Of course, we're all still wearing masks in Toronto, so I had absolutely no idea who she was. It turned out I had grown up next door to her and even babysat her baby. How she could recognize me from three inches of forehead and eyes when she looked like a complete stranger to me, is a mystery. Squinting at her through my fogged-up glasses, I was happy to see her, but I felt a simultaneous flood of shame. How could she even still want to talk to me; hadn't she heard the screams of rage issuing from that house? Hadn't I given her the cold shoulder myself, out of shame and embarrassment?

She asked a question that took me by such surprise that I giggled: "And how is your mother?"

I explained that I didn't know, because we had been estranged for the past ten years. "Your relationship was sometimes...fraught," she said diplomatically. "That this continued to adulthood is just really sad for both of you."

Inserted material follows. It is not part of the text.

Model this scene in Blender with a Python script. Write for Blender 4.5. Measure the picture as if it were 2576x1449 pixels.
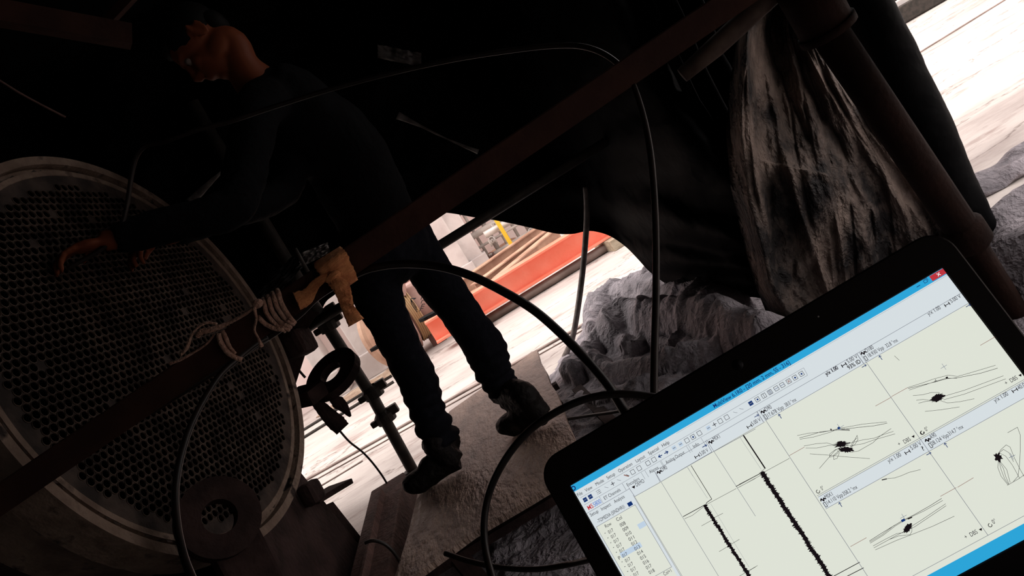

Now, we are in Toronto; it is only right that she was polite and hesitant, and that I giggled, though there is really nothing funny about being estranged from your mother for over a decade. It was just the best two adults reconnecting after many years in a blood bank could do. I thought about the word 'fraught' and how it's a very bland descriptor for our relationship, which I would have described as outright rageful.

Woman screaming
My life at home with my mother was one constant scream

The brief exchange left me questioning the intensity of the relationship I'd had with my mother during the 16 years I lived under her roof. I was able to speak about her with surprising neutrality, and even to feel my former neighbour's regret that we still haven't reconciled. The lack of bitterness was a little alarming; was I telling myself that things really hadn't been that bad?

Nope. And how do I know? Because the shame was still there. The shame for being such an angry little girl that not only the next door neighbour, but probably half the street, could have heard me scream. The shame for not being in control of my emotions and for not being able to change my circumstances. The shame for not comporting myself according to social standards, when I was still a child.

What happened to that angry little girl? I guess she grew up. But she still struggles with anger - not at her mother, but at all sorts of other things that probably have their roots in the messages she received and internalized as a child, and the ways she has continued to suppress and exile anger as an adult because it is perceived as an ugly, unfeminine, unacceptable emotion.

My question for you is: How are you dealing with anger today, as an adult? How are you releasing anger appropriately? Are you giving yourself permission to feel anger, or even admit that it's part of your emotional makeup? How are your "fraught" relationships holding up now?

No one wants to admit to anger. In twelve-step fellowships, it is called resentment, and it's considered more than a weakness; it's a cardinal sin. Nevertheless, anger remains a persistent emotion, one of the most aggressive messengers that let us know something within us needs to be addressed. Repressing anger may be, to some degree, necessary to functioning successfully in society. But where is the line? Is it ever okay to express anger?

Let me know what you're doing about anger, because I need to know. And as always, stay curious about your emotions - all of them.